• [Task to carry out]:
Copy everything in the listing below word for word, apart from any images.

— begin —

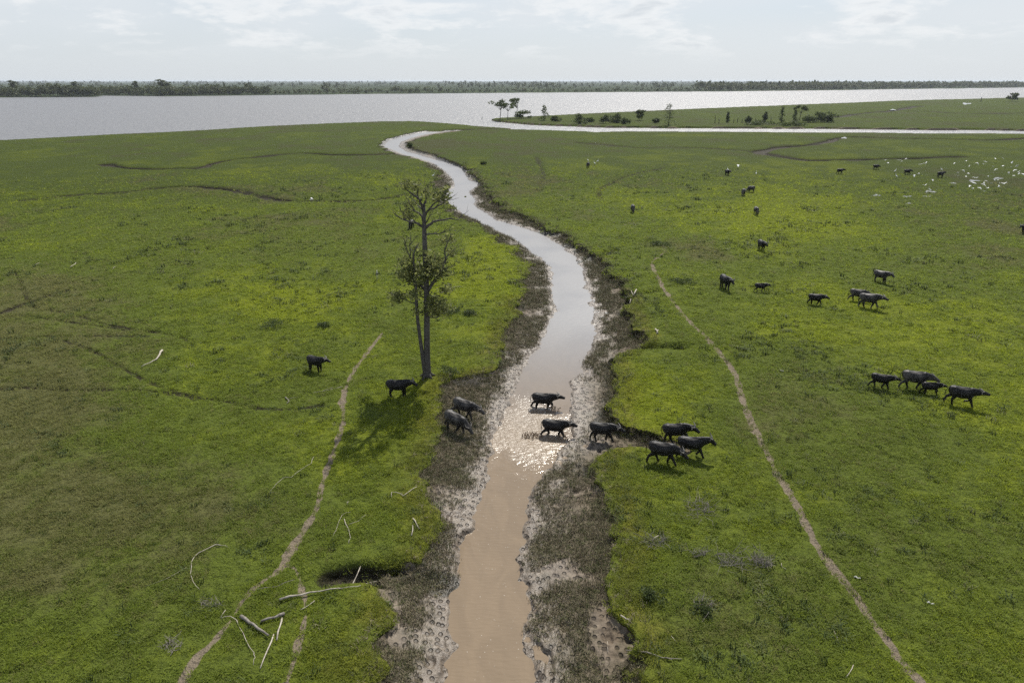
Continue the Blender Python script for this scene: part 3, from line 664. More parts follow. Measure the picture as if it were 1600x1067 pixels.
def buffalo(px, py, heading, pose, hide, label, scale=1.0, calf=False, z=None, group=None):
    key = (pose, calf)
    if key not in CACHE: CACHE[key] = buffalo_parts(POSES[pose], random, calf)
    pr = CACHE[key]; p = at(px, py) if z is None else Vector((*gp(px, py, z), z))
    if z is None:      # rest on the mean of the ground under the four feet
        c, s_ = math.cos(R(heading)), math.sin(R(heading)); pts = [(p.x + (a * c - b * s_) * scale, p.y + (a * s_ + b * c) * scale) for a in (.5, -.6) for b in (.16, -.16)]
        hs, _ = terrain(np.array([q[0] for q in pts]), np.array([q[1] for q in pts])); p.z = float(hs.mean()) - .02
        tilt = math.atan2(float(hs[:2].mean() - hs[2:].mean()), 1.1 * scale)
    else: tilt = 0
    root = empty('water_buffalo', p, R(heading), scale); root.rotation_euler = (0, -max(-.25, min(.25, tilt)), R(heading))
    tag(root, label, 'buffalo', group)
    def part(n, me, m):
        o = bpy.data.objects.new(n, me); COL.objects.link(o); o.parent = root
        if not me.materials: me.materials.append(None)
        o.material_slots[0].link = 'OBJECT'; o.material_slots[0].material = m
    part('body', pr['body'], hide)
    for h_ in pr['horns']: part('horn', h_, M_HORN)
    for e_ in pr['ears']: part('ear', e_, hide)
    part('tail', pr['tail'], hide)
    return root
HB, HJ, HG = M_HIDE, M_HIDE_B, M_HIDE_G
WZ = WATER - .26
HERD = 'buffaloes crossing the creek'; RUN = 'buffaloes running on the right pasture'; GRZ = 'buffaloes grazing on the far right pasture'
buffalo(849, 641, -8, 'wade', HB, 'black buffalo wading in the creek, the farther of two', 1.0, z=WZ, group=HERD)
buffalo(866, 684, -12, 'wade_b', HB, 'black buffalo wading in the creek, the nearer of two', 1.0, z=WZ, group=HERD)
buffalo(940, 690, -12, 'step', HB, 'black buffalo stepping over shiny mud right of the creek', .98, group=HERD)
buffalo(1058, 693, -16, 'climb', HB, 'black buffalo climbing the right bank, half hidden behind another', 1.0, group=HERD)
buffalo(1080, 713, -14, 'stride', HB, 'black buffalo with raised neck leading the three on right bank', 1.0, group=HERD)
buffalo(1036, 723, -24, 'low', HB, 'black buffalo with lowered head, nearest of three on right bank', 1.04, group=HERD)
buffalo(723, 652, -22, 'walk_b', HG, 'dusty grey buffalo walking down the left bank, the farther of two', 1.02, group=HERD)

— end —

• [Response to this task]:
Continue the Blender Python script for this scene: part 3, from line 664. More parts follow. Measure the picture as if it were 1600x1067 pixels.
def buffalo(px, py, heading, pose, hide, label, scale=1.0, calf=False, z=None, group=None):
    key = (pose, calf)
    if key not in CACHE: CACHE[key] = buffalo_parts(POSES[pose], random, calf)
    pr = CACHE[key]; p = at(px, py) if z is None else Vector((*gp(px, py, z), z))
    if z is None:      # rest on the mean of the ground under the four feet
        c, s_ = math.cos(R(heading)), math.sin(R(heading)); pts = [(p.x + (a * c - b * s_) * scale, p.y + (a * s_ + b * c) * scale) for a in (.5, -.6) for b in (.16, -.16)]
        hs, _ = terrain(np.array([q[0] for q in pts]), np.array([q[1] for q in pts])); p.z = float(hs.mean()) - .02
        tilt = math.atan2(float(hs[:2].mean() - hs[2:].mean()), 1.1 * scale)
    else: tilt = 0
    root = empty('water_buffalo', p, R(heading), scale); root.rotation_euler = (0, -max(-.25, min(.25, tilt)), R(heading))
    tag(root, label, 'buffalo', group)
    def part(n, me, m):
        o = bpy.data.objects.new(n, me); COL.objects.link(o); o.parent = root
        if not me.materials: me.materials.append(None)
        o.material_slots[0].link = 'OBJECT'; o.material_slots[0].material = m
    part('body', pr['body'], hide)
    for h_ in pr['horns']: part('horn', h_, M_HORN)
    for e_ in pr['ears']: part('ear', e_, hide)
    part('tail', pr['tail'], hide)
    return root
HB, HJ, HG = M_HIDE, M_HIDE_B, M_HIDE_G
WZ = WATER - .26
HERD = 'buffaloes crossing the creek'; RUN = 'buffaloes running on the right pasture'; GRZ = 'buffaloes grazing on the far right pasture'
buffalo(849, 641, -8, 'wade', HB, 'black buffalo wading in the creek, the farther of two', 1.0, z=WZ, group=HERD)
buffalo(866, 684, -12, 'wade_b', HB, 'black buffalo wading in the creek, the nearer of two', 1.0, z=WZ, group=HERD)
buffalo(940, 690, -12, 'step', HB, 'black buffalo stepping over shiny mud right of the creek', .98, group=HERD)
buffalo(1058, 693, -16, 'climb', HB, 'black buffalo climbing the right bank, half hidden behind another', 1.0, group=HERD)
buffalo(1080, 713, -14, 'stride', HB, 'black buffalo with raised neck leading the three on right bank', 1.0, group=HERD)
buffalo(1036, 723, -24, 'low', HB, 'black buffalo with lowered head, nearest of three on right bank', 1.04, group=HERD)
buffalo(723, 652, -22, 'walk_b', HG, 'dusty grey buffalo walking down the left bank, the farther of two', 1.02, group=HERD)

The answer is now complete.